Tiffany Moss has been sentenced to death in Georgia or starving her 10-year-old step-daughter, Emani, to death in 2013. During that time, Tiffany continued to care for and feed her own two children. After the girl’s death, Tiffany and her husband attempted to cover it up by burning the body. Tiffany’s death sentence makes her the only female on death row in Georgia, and only the third female to be sentenced to death in the state. During the trial, Tiffany represented herself, although she was appointed attorneys. She appears to be willing to allow representation now that she has been sentenced, as a motion for a new trial was filed just hours after the verdict.

 

Numerous organizations are coming together in Wyoming in an attempt to end the death penalty in the state during the 2020 legislative session. In the 2019 legislative session, a bill to repeal the death penalty failed 18-12 in the Senate, after it passed 36-21 in the House of Representatives.
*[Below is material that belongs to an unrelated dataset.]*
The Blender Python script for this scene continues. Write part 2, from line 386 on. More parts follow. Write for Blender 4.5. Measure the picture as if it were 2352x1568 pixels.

Included among those pushing to the end capital punishment in the state are several religious groups, the Wyoming ACLU, the League of Women Voters, and the Wyoming NAACP.

 

For the second year in a row, New Hampshire Governor Chris Sununu has vetoed a bill that would repeal the death penalty in the state. However, when passing the bill, the House and Senate had veto-proof majorities, which means that they could override Governor Sununu’s veto, making the bill a law. There is currently one death row inmate in the state and the bill would not be applied retroactively to him.

 

A group of lawmakers in Pennsylvania plan to introduce a bill that would eliminate capital punishment in the state. As with most attempts to end capital punishment, supporters of the bill point to the high costs and argue that it is unsuccessful as a deterrent and that it is also not applied fairly.